Raoul Pal: Bitcoin’s 318% Gain Counters ‘Crypto is Dead’
Raoul Pal says Bitcoin rose about 318% from the 2022 liquidity low, outpacing the Nasdaq 100’s roughly 187% gain and challenging the ‘crypto is dead’ narrative.
Raoul Pal, founder of Real Vision and former head of European hedge-fund sales at Goldman Sachs, compared Bitcoin and Nasdaq 100 returns using the November 2022 liquidity low as the starting point. He noted Bitcoin fell to about $15,700 after the FTX collapse and has since risen to near $65,800, an increase he places at roughly 318%. Over the same span, the Nasdaq 100 has climbed to about 30,660, or roughly 187%.
Pal posted the comparison on X on June 3, 2026, and attributed the results to liquidity cycles. He wrote that the narrative claiming capital permanently moved from crypto into technology stocks is appealing but does not match the returns measured from the 2022 trough.
U.S. markets opened lower on Wednesday, June 3, as traders reacted to stronger-than-expected ADP private payrolls data showing 122,000 jobs added in May and to stalled Iran–U.S. talks. Analysts reported more than $500 billion was erased from U.S. equities within about 20 minutes of the open. The S&P 500 and Nasdaq 100 edged down while the Dow lost roughly 0.5%.
Bitcoin traded near $65,800 on Wednesday, down about 2.7% over 24 hours and well below its record high near $126,080. The token’s market value remains above $1.3 trillion.

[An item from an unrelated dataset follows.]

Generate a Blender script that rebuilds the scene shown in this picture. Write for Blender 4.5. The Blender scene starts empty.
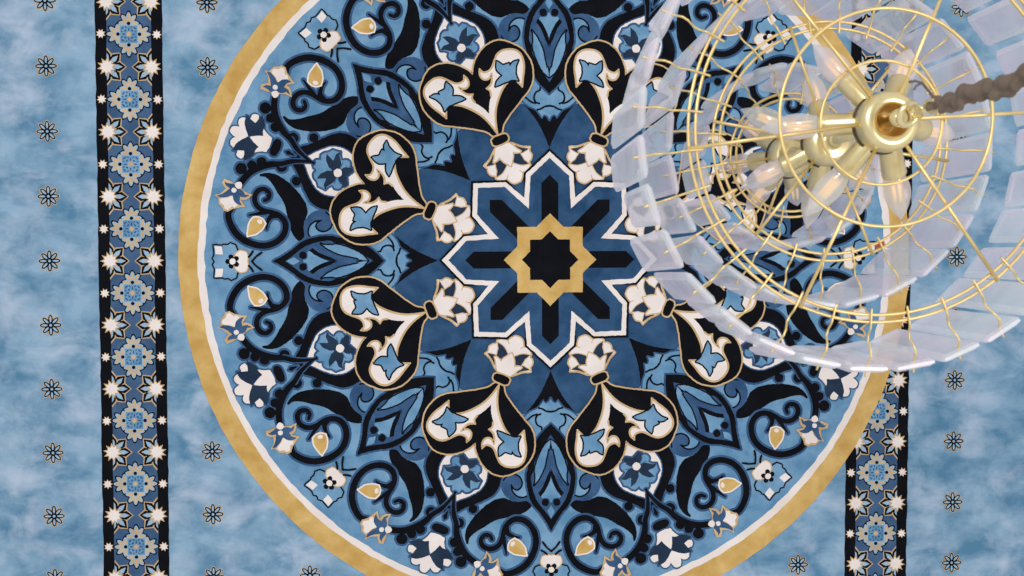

Pal describes the recent weakness in Bitcoin as a mid-cycle correction within a broader liquidity-driven rally that began in 2022. He has used liquidity models since launching Global Macro Investor in 2005 and says those models indicate Bitcoin is trading below levels supported by current funding conditions. On X he added, “of course but its still surprising even to me after a 50% sell of in BTC and 80% in Others.”
Critics contend that using the November 2022 low as the base amplifies Bitcoin’s relative gains. Other analysts point to the rise of AI and chip stocks as a factor that has altered capital flows into equities.
Market data show a stronger correlation between Bitcoin and the Nasdaq over the past year. That link can increase losses in Bitcoin when U.S. equities fall. Traders and investors will be watching whether that correlation holds as policymakers, economic reports and geopolitical developments influence markets.